Anche da questo punto di vista la ripresa di interesse per la contesa elettorale, per la presenza tanto di candidati più vicini alla destra radicale, quanto e, soprattutto, per la presenza di candidati socialisti o espressione diretta delle minoranze maggiormente discriminate, ha consentito un’importante inversione di tendenza rispetto alla costante restrizione del suffragio universale, con la riammissione al voto degli ex carcerati in Florida che non si sono macchiati di delitti particolarmente gravi.
Naturalmente questa ripresa di interesse e di partecipazione per le elezioni, in un fase del tutto non rivoluzionaria, è da considerare come un segnale incoraggiante, un momento di decisa controtendenza rispetto al qualunquismo sempre più imperante soprattutto fra i subalterni, che favorisce l’affermazione di regimi sempre più oligarchici. Inoltre, il fatto che le elezioni tornino a rappresentare un momento del conflitto sociale è anche una significativa controtendenza rispetto al pensiero unico neoliberista dominante che considera sempre meno importante il ruolo del governo e delle stesse assemblee legislative in quanto a essere effettivamente sovrano non è più il popolo, ma la rule of Law (il governo della legge), stabilita oggettivamente dai mercati, tanto che la sua validità è indipendente dai governi particolari e costituisce il limite oltre cui le stesse assemblee legislative non possono andare.
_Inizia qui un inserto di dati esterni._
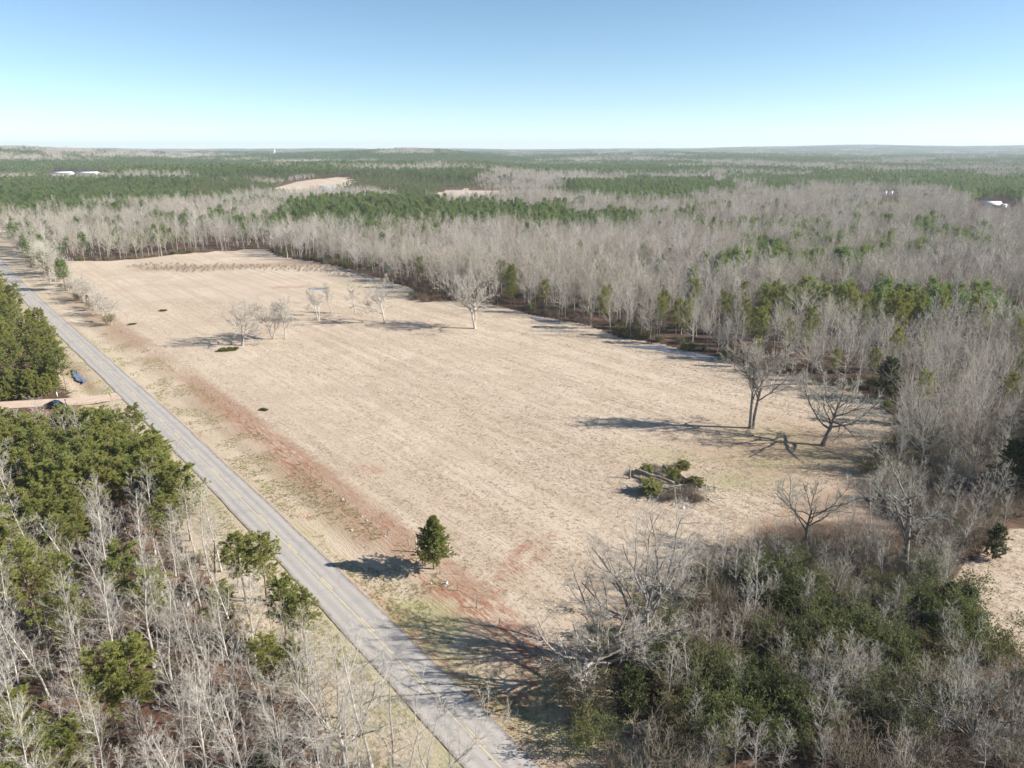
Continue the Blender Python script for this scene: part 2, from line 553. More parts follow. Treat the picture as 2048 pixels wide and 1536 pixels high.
def ribbon(line, half, z, name, mat, parent=None, wob=0.0, thick=None):
    """a sheet along a line; UV u across (metres), v along (metres)"""
    L = np.asarray(line, float)
    d = np.gradient(L, axis=0)
    d /= np.linalg.norm(d, axis=1, keepdims=True)
    nrm = np.stack([d[:, 1], -d[:, 0]], 1)
    s = np.concatenate([[0], np.cumsum(np.linalg.norm(np.diff(L, axis=0), axis=1))])
    us = np.linspace(-half, half, 3) if np.isscalar(half) else np.linspace(half[0], half[1], 2)
    k = len(us)
    wv = wob * (fbm(s, s * 0 + us[-1], 3, 9) - .5) if wob else np.zeros(len(s))
    rows = []
    for u in us:
        e = u + (np.sign(u) * wv if abs(u) == max(abs(us)) else 0)
        q = L + nrm * np.reshape(e * np.ones(len(s)), (-1, 1))
        rows.append(np.column_stack([q, np.full(len(s), z)]))
    V = np.stack(rows, 1).reshape(-1, 3)
    i = np.arange(len(s) - 1)
    Q = np.concatenate([np.stack([i * k + j, i * k + j + 1, (i + 1) * k + j + 1, (i + 1) * k + j], 1) for j in range(k - 1)])
    mb = MB().add(V, Q)
    if thick:
        for j, fl in ((0, 1), (k - 1, 0)):
            top = V.reshape(-1, k, 3)[:, j]
            bot = top - [0, 0, thick]
            n = len(top); vv = np.concatenate([top, bot]); ii = np.arange(n - 1)
            qq = np.stack([ii, ii + 1, ii + 1 + n, ii + n], 1)
            mb.add(vv, qq if fl else qq[:, ::-1])
    me = mb.mesh(name, mat)
    uv = me.attributes.new('across', 'FLOAT', 'POINT')
    ac = np.tile(us, len(s))
    al = np.repeat(s, k)
    if thick:
        ac = np.concatenate([ac, np.full(2 * len(s), us[0]), np.full(2 * len(s), us[-1])])
        al = np.concatenate([al, np.tile(s, 4)])
    uv.data.foreach_set('value', ac.astype(np.float32))
    ua = me.attributes.new('along', 'FLOAT', 'POINT')
    ua.data.foreach_set('value', al.astype(np.float32))
    return link(name, me, parent)


def road_mat():
    m, nt, b, out = nmat('worn_asphalt')
    ac = N(nt, 'ShaderNodeAttribute', attribute_name='across').outputs['Fac']
    al = N(nt, 'ShaderNodeAttribute', attribute_name='along').outputs['Fac']
    cb = N(nt, 'ShaderNodeCombineXYZ')
    nt.links.new(ac, cb.inputs[0]); nt.links.new(math_(nt, 'MULTIPLY', al, .045), cb.inputs[1])
    lanes = noise(nt, 1.1, 4, cb.outputs[0], .6)
    p = pos(nt)
    grit = noise(nt, 9, 4, p, .8)
    patch = noise(nt, .25, 4, p, .6)
    # wheel paths: two pale strips in each lane
    wp = math_(nt, 'ABSOLUTE', math_(nt, 'SUBTRACT', math_(nt, 'ABSOLUTE', ac), 1.55))
    wheel = rng_(nt, math_(nt, 'ABSOLUTE', math_(nt, 'SUBTRACT', wp, .75)), .15, .55, 1, 0)
    c = mixc(nt, rng_(nt, lanes, .35, .65), (.29, .265, .238), (.355, .32, .285))
    c = mixc(nt, math_(nt, 'MULTIPLY', wheel, .6), c, (.43, .39, .345))
    c = mixc(nt, math_(nt, 'MULTIPLY', rng_(nt, patch, .5, .7), .4), c, (.235, .22, .21))
    c = mixc(nt, math_(nt, 'MULTIPLY', rng_(nt, grit, .45, .75), .35), c, (.40, .38, .355))
    vo = N(nt, 'ShaderNodeTexVoronoi'); vo.feature = 'DISTANCE_TO_EDGE'; vo.inputs['Scale'].default_value = .22
    wv = N(nt, 'ShaderNodeVectorMath'); wv.operation = 'ADD'
    nz = nt.nodes.new('ShaderNodeTexNoise'); nz.inputs['Scale'].default_value = .8; nt.links.new(p, nz.inputs['Vector'])
    nt.links.new(p, wv.inputs[0]); nt.links.new(nz.outputs['Color'], wv.inputs[1]); nt.links.new(wv.outputs[0], vo.inputs['Vector'])
    crack = rng_(nt, vo.outputs['Distance'], .0, .022, 1, 0)
    c = mixc(nt, math_(nt, 'MULTIPLY', crack, .22), c, (.12, .11, .105))
    edge = rng_(nt, math_(nt, 'ADD', math_(nt, 'ABSOLUTE', ac), math_(nt, 'MULTIPLY', math_(nt, 'SUBTRACT', noise(nt, .9, 4, p, .7), .5), 1.5)), 2.65, 3.05)
    c = mixc(nt, math_(nt, 'MULTIPLY', edge, .7), c, (.17, .125, .095))
    nt.links.new(c, b.inputs['Base Color'])
    b.inputs['Roughness'].default_value = .85
    bp = N(nt, 'ShaderNodeBump'); bp.inputs['Strength'].default_value = .25; bp.inputs['Distance'].default_value = .05
    nt.links.new(grit, bp.inputs['Height']); nt.links.new(bp.outputs[0], b.inputs['Normal'])
    return m


road = ribbon(ROAD, 3.1, .085, 'road', road_mat(), wob=.55, thick=.25)
tag(road, 'grey two lane asphalt road with a yellow centre line', 'road', kind='structure')
M['line'] = plain('worn_yellow_line', (.64, .50, .26), .7, 0, (.46, .40, .29), 1.0)


def sub_line(a, b, step=3.0):
    s = np.concatenate([[0], np.cumsum(np.linalg.norm(np.diff(ROAD, axis=0), axis=1))])
    t = np.arange(a, b + .01, step)
    if t[-1] < b: t = np.append(t, b)
    return np.stack([np.interp(t, s, ROAD[:, 0]), np.interp(t, s, ROAD[:, 1])], 1)


ribbon(sub_line(20, 900, 4), (-.24, -.08), .091, 'yellow_line', M['line'], road)
for k in range(60):
    a = 155 + k * 12.2
    if a > 640: break
    ribbon(sub_line(a, a + 3.6, 1.8), (.06, .24), .091, 'lane_dash', M['line'], road)

M['drive'] = plain('pinkish_dirt_track', (.54, .43, .335), .95, 0, (.46, .32, .235), .5, .3)
dl = np.array(DRIVE)
tt = np.linspace(0, 1, 40)
dl = np.stack([np.interp(tt * (len(DRIVE) - 1), np.arange(len(DRIVE)), dl[:, 0]), np.interp(tt * (len(DRIVE) - 1), np.arange(len(DRIVE)), dl[:, 1])], 1)
tag(ribbon(dl, 3.0, .065, 'driveway', M['drive'], wob=1.2), 'pink dirt driveway leaving the road between two pine blocks', 'driveway', kind='structure')


def water_mat():
    m, nt, b, out = nmat('still_water')
    b.inputs['Base Color'].default_value = (.15, .175, .23, 1)
    b.inputs['Roughness'].default_value = .06
    bp = N(nt, 'ShaderNodeBump'); bp.inputs['Strength'].default_value = .15; bp.inputs['Distance'].default_value = .05
    nt.links.new(noise(nt, 1.2, 3, pos(nt)), bp.inputs['Height']); nt.links.new(bp.outputs[0], b.inputs['Normal'])
    return m


M['water'] = water_mat()


def puddle(px, label, z=.06, wob=.35, dens=4):
    c = np.array(poly(px))
    c = np.concatenate([c, c[:1]])
    L = np.linspace(0, len(c) - 1, (len(c) - 1) * dens + 1)[:-1]
    q = np.stack([np.interp(L, np.arange(len(c)), c[:, 0]), np.interp(L, np.arange(len(c)), c[:, 1])], 1)
    q += (RNG.random(q.shape) - .5) * wob
    m = q.mean(0)
    V = np.concatenate([np.column_stack([q, np.full(len(q), z)]), [[m[0], m[1], z]]])
    n = len(q)
    T = [[n, i, (i + 1) % n] for i in range(n)]
    o = MB().add(V, t=T).obj('puddle', M['water'])
    return tag(o, label, 'puddle', kind='structure')


puddle([(146, 738), (152, 742), (165, 754), (172, 764), (168, 767), (158, 762), (148, 752), (144, 744)], 'blue strip of standing water in the roadside ditch', wob=.8, dens=3)
puddle([(614, 577), (624, 575), (636, 575.5), (652, 575), (660, 576.5), (648, 578.5), (636, 580), (622, 579)], 'shallow pool in the field behind the paired bare trees', wob=1.2)
for seg, lab in (([(675, 536), (700, 541), (750, 556), (748, 559), (700, 545), (675, 539)], 'thin stream of water along the far field edge'),
                 ([(1060, 634), (1100, 640), (1120, 645), (1118, 648), (1085, 643), (1060, 637)], 'thin wet ditch by the wood edge behind the forked tree'),
                 ([(1240, 692), (1320, 692), (1380, 704), (1440, 716), (1440, 721), (1370, 710), (1310, 700)], 'wet ditch glinting along the wood edge near the tall fork oak')):
    puddle(seg, lab, wob=.8)

# ------------------------------------------------------------------ tree growing
def grow(rng, st, d, ln, n, wig, trop):
    B = len(st)
    pts = np.empty((B, n + 1, 3)); pts[:, 0] = st
    d = d.copy(); step = (ln / n)[:, None]
    for i in range(n):
        d = d + rng.normal(0, wig, (B, 3)) + np.array([0, 0, trop])
        d /= np.linalg.norm(d, axis=1, keepdims=True)
        pts[:, i + 1] = pts[:, i] + d * step
    return pts


def children(rng, pts, rad, m, a, b, ang, sd):
    B, n1, _ = pts.shape
    n = n1 - 1
    t = a + (b - a) * (np.arange(m)[None] + rng.random((B, m))) / m
    f = np.clip(t * n, 0, n - 1e-4); i = f.astype(int); w = (f - i)[..., None]
    bi = np.arange(B)[:, None]
    p = pts[bi, i] * (1 - w) + pts[bi, i + 1] * w
    d = pts[bi, i + 1] - pts[bi, i]
    d /= np.linalg.norm(d, axis=-1, keepdims=True) + 1e-9
    r = rad[bi, i] * (1 - w[..., 0]) + rad[bi, i + 1] * w[..., 0]
    u, v = perp(d)
    ph = np.arange(m)[None] * 2.4 + rng.random((B, 1)) * 6.28 + rng.normal(0, .5, (B, m))
    an = np.clip(rng.normal(ang, sd, (B, m)), .15, 1.7)
    c = d * np.cos(an)[..., None] + (u * np.cos(ph)[..., None] + v * np.sin(ph)[..., None]) * np.sin(an)[..., None]
    return p.reshape(-1, 3), c.reshape(-1, 3), t.ravel(), r.ravel(), np.repeat(np.arange(B), m)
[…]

Tanto più che il voto ha rispecchiato la polarizzazione della società statunitense, con gli anziani ancora garantiti, bianchi delle campagne che votano a destra e le minoranze etniche e religiose più discriminate, le donne, i giovani sempre più precari che, con gli abitanti delle città sempre più multietniche, votano a sinistra. A dimostrazione che il blocco sociale che vota Trump e gli altri esponenti di una destra sempre più triviale e greve è anche sempre più residuale. Tanto che la destra per arginare la tendenziale ascesa della sinistra – soprattutto quanto è capace di mobilitare il proprio potenziale elettorato con un programma o un candidato radicali – è sempre più costretta a far ricorso agli antichi borghi putridi della vecchia Inghilterra, che consentivano ai conservatori di mantenere il controllo della camera e consentono oggi ai repubblicani negli Usa di mantenere il controllo del senato, pur avendo un numero progressivamente sempre minore di elettori, con l’accrescersi delle grandi città dove prevale in modo sempre più netto il voto progressista.
Infine, come aspetto ancora più caratteristico del nuovo clima politico che si respira negli Stati Uniti, non si può sottovalutare l’appello, davvero inconsueto, di Trump affinché a rimanere capogruppo dei democratici sia ancora Nancy Pelosi, fino a queste elezioni considerata esponente dell’ala sinistra, ovvero liberal del partito democratico. Mentre ora, con la prepotente ascesa di giovani candidate con posizioni apertamente socialiste o rappresentanti dei gruppi etnici e religiosi maggiormente discriminati, anche una Nancy Pelosi appare alla destra radicale di Trump un elemento affidabile del vecchio ceto politico che rappresentava, nei fatti, due correnti dello stesso partito. In ultimo, bisogna ricordare altro segnale incoraggiante, ovvero che non solo il candidato apertamente socialista Sanders è stato per l’ennesima volta rieletto – tanto da divenire uno dei decani del parlamento – ma è stato praticamente il primo a festeggiare la rielezione, avendo totalizzato un distacco dal candidato repubblicano del 40%.